De meeste huidige rookmelders in het bedrijfsleven worden jaarlijks verplicht aan een test onderworpen door ‘testgas’ in de melder te spuiten. Dit geeft schijnveiligheid. Bovendien wordt met deze “test” voorbij gegaan aan het doel van de rookmelder, namelijk het snel detecteren van een beginnende brand, zodat er vroegtijdig gehandeld kan worden om ergere situaties te voorkomen. Dit moet en kan anders, volgens Gauke De Bruin-Spijkers, Segmentexpert Enterprise, Safety & Security bij Ascom.
De inzet van de juiste brandmelders voor de verwachte brandgrootte zorgt voor een optimale werking van het brandmeldsysteem, maar in veel omgevingen is dit na verloop van tijd vaak niet meer te borgen. Het gebruik van slimme rookmelders neemt hierdoor een vogelvlucht.
De Bruin-Spijkers legt uit dat slimme rookmelders met smart detectie compenseren bij verschillende soorten vervuiling en een melding geven wanneer ze niet meer in een vroeg stadium een beginnende brand kunnen detecteren. Dit wordt ook wel DYFI+’ smart detectie genoemd. Deze methode reduceert het aantal ongewenste brandmeldingen met gemiddeld 70 procent ten opzichte van traditionele rookmelders). Het systeem in de slimme brandmelder controleert elke 24 uur de werking van de melder door een ‘zelftest’ te doorlopen aan hand van de SelfVerify-techniek. De vervuilingsgraad per melder is in het systeem zichtbaar, waarbij er zeer nauwkeurig advies gegeven kan worden wanneer een brandmelder aan vervanging toe is.
Verminderen van nodeloze alarmen
Door de vervuilingsgraad van de slimme rookmelder te analyseren, is er eenvoudig aan te geven wanneer en welke melders vervangen moeten worden. Hierdoor is de TCO niet meer gebaseerd op andere gemiddelde brandmeldsystemen of de verwachting van de fabrikant, maar op het brandmeldsysteem van de gebruiker zelf. Dit voorkomt nodeloze alarmen en verzekert de gebruiker ervan dat de melder blijft functioneren ongeacht de leeftijd. “Hierdoor is deze techniek veel betrouwbaarder dan eens per jaar met veel testgas in een rookmelder spuiten. Het gebruiken van testgas vervuilt bovendien de rookmelder door de chemische samenstelling van het gas”, aldus De Bruin-Spijkers.

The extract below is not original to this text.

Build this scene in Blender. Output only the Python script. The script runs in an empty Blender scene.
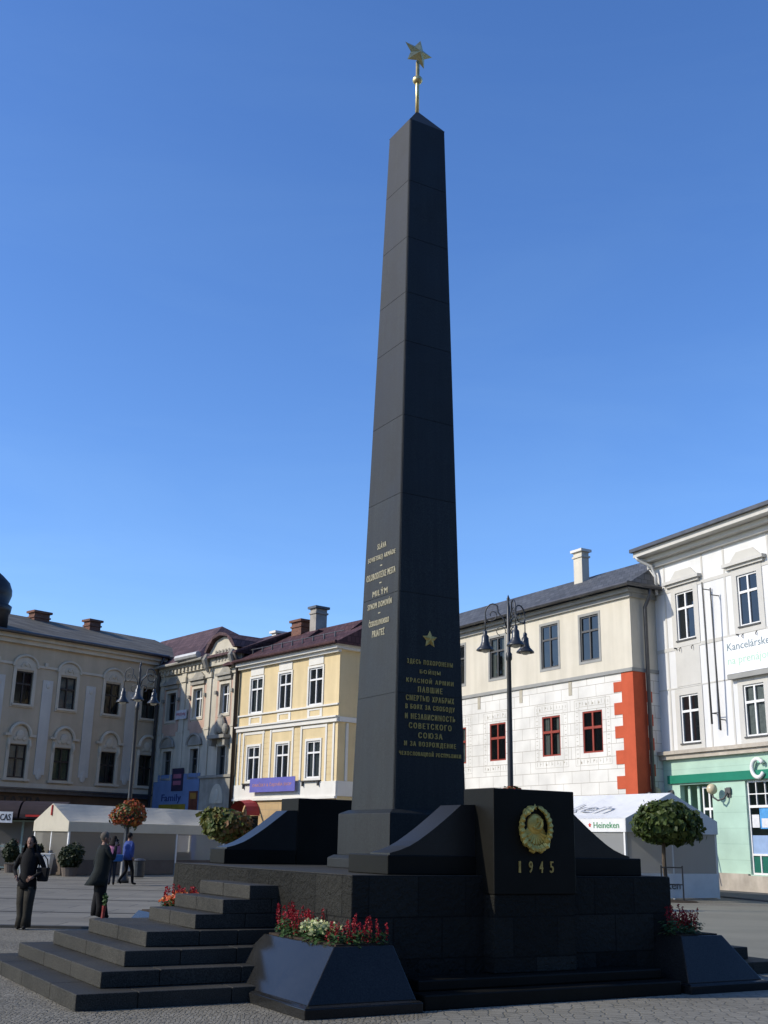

Minder kosten én beter voor het milieu
De slimme rookmelders hebben zich in de afgelopen jaren ruimschoots bewezen, zelfs in omgevingen met veel vervuiling, zoals in de zware industrie. Echter zijn veel fabrikanten niet in staat deze technologie toe te passen op rookmelders, waardoor ze de gebruiker “verplichten” de melders preventief te vervangen, veelal binnen de 8 á 10 jaar na aanschaf op advies van de fabrikant. Maar hierbij wordt geen rekening gehouden met het feit dat de rookmelder al veel eerder vervuild kan zijn”.
Volgens De Bruin-Spijkers is dit niet meer van deze tijd. “Het Noorse bedrijf Autronica, specialist in hoogwaardige producten voor brandveiligheid, heeft deze DYFI+- en Self Verify-techniek al meer dan 20 jaar in hun brandmelders zitten en zijn bij uitstek koploper op dat gebied. Daar plukken hun klanten tot aan vandaag nog steeds de vruchten van. Autronica maakt geen producten om na 8 of 10 jaar te vervangen. De rookmelders moeten vervangen worden als ze niet meer tijdig een smeulbrand kunnen detecteren, of dat nu is na 5, 10 of 20 jaar. Zo besparen we niet alleen veel geld, maar ook het milieu”.